26.3.4 Wijzigingsbevoegdheid
Het bevoegd gezag kan het plan wijzigen door:
-
de aanduiding “veiligheidszone – lpg 2” te verwijderen op voorwaarde dat de betreffende risicovolle inrichting ter plaatse is beëindigd;
-
de aanduiding “veiligheidszone – lpg 2” te wijzigen (verkleinen), onder de volgende voorwaarden:
-
voor de risicovolle inrichting is een vergunning ingevolge de Wet milieubeheer verleend of gewijzigd;
-
de ligging van de zone is afgestemd op de met deze vergunning corresponderende veiligheidsafstand ingevolge het Besluit externe veiligheid inrichtingen;
-
binnen de gewijzigde zone bevinden zich geen kwetsbare of beperkt kwetsbare objecten.
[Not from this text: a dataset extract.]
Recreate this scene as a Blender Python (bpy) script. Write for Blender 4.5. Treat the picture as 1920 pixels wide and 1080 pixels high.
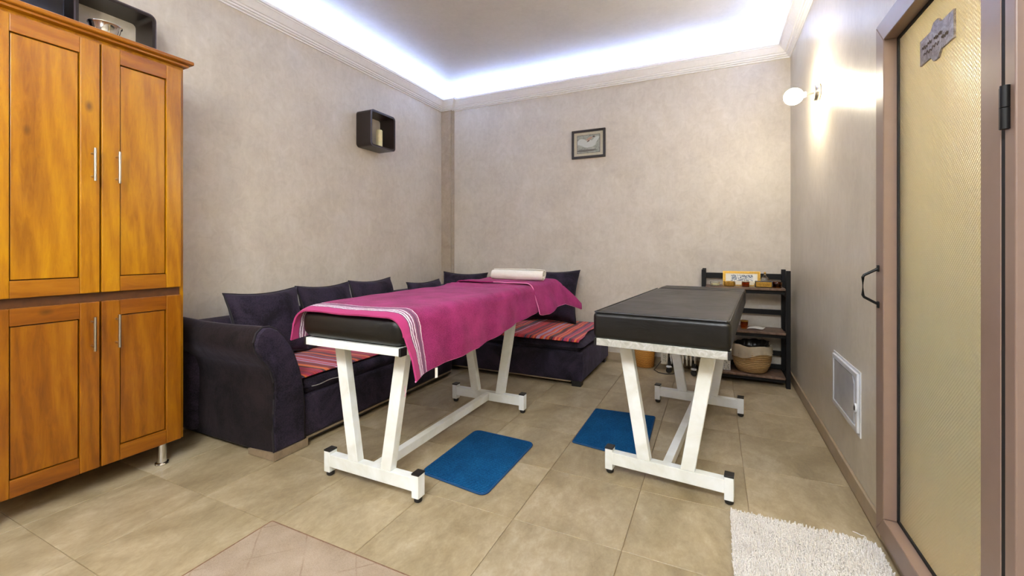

Artikel 27 Algemene afwijkingsregels
Het bevoegd gezag kan, mits geen onevenredige aantasting plaatsvindt van:
-
het straat- en bebouwingsbeeld;
-
de milieusituatie;
-
een goede waterhuishouding;
-
de verkeersveiligheid;
-
de gebruiksmogelijkheden van aangrenzende gronden;
-
de woonsituatie,
bij een omgevingsvergunning afwijken van:
-
de in het plan bij recht gegeven maten en afmetingen tot ten hoogste 10% van die maten en afmetingen, uitsluitend indien dit om bouwtechnische of constructieve redenen of om andere redenen van doelmatigheid van de bouw noodzakelijk is;
-
het bepaalde in het plan en toestaan dat het beloop of profiel van wegen of de aansluiting van wegen onderling wordt aangepast, indien de verkeersveiligheid en/of intensiteit daartoe aanleiding geeft;
-
het bepaalde in het plan ten aanzien van de bouwhoogte van bouwwerken, geen gebouwen zijnde, in die zin dat de bouwhoogte van bouwwerken, geen gebouwen zijnde, ten behoeve van zend-, ontvang- en/of sirenemasten, wordt vergroot tot ten hoogste 30 m;
-
het bepaalde in het plan ten aanzien van de maximaal toegestane bouwhoogte ten behoeve van plaatselijke verhogingen zoals schoorstenen, luchtkokers, liftkokers en lichtkappen, mits:
-
de maximale oppervlakte van een plaatselijke verhoging niet meer dan 10% van het bouwvlak bedraagt;
-
de hoogte ten hoogste 1,1 maal de maximaal toegestane bouwhoogte van het betreffende gebouw bedraagt;
-
het bepaalde in het plan ten aanzien van de verplichting om te bouwen binnen een bouwvlak en toestaan dat de grenzen van het bouwvlak met ten hoogste 1,5 m worden overschreden door:
-
plinten, pilasters, kozijnen, gevelversieringen, ventilatiekanalen en schoorstenen;
-
gevel- en kroonlijsten en overstekende daken;
-
ingangspartijen, luifels, balkons en galerijen.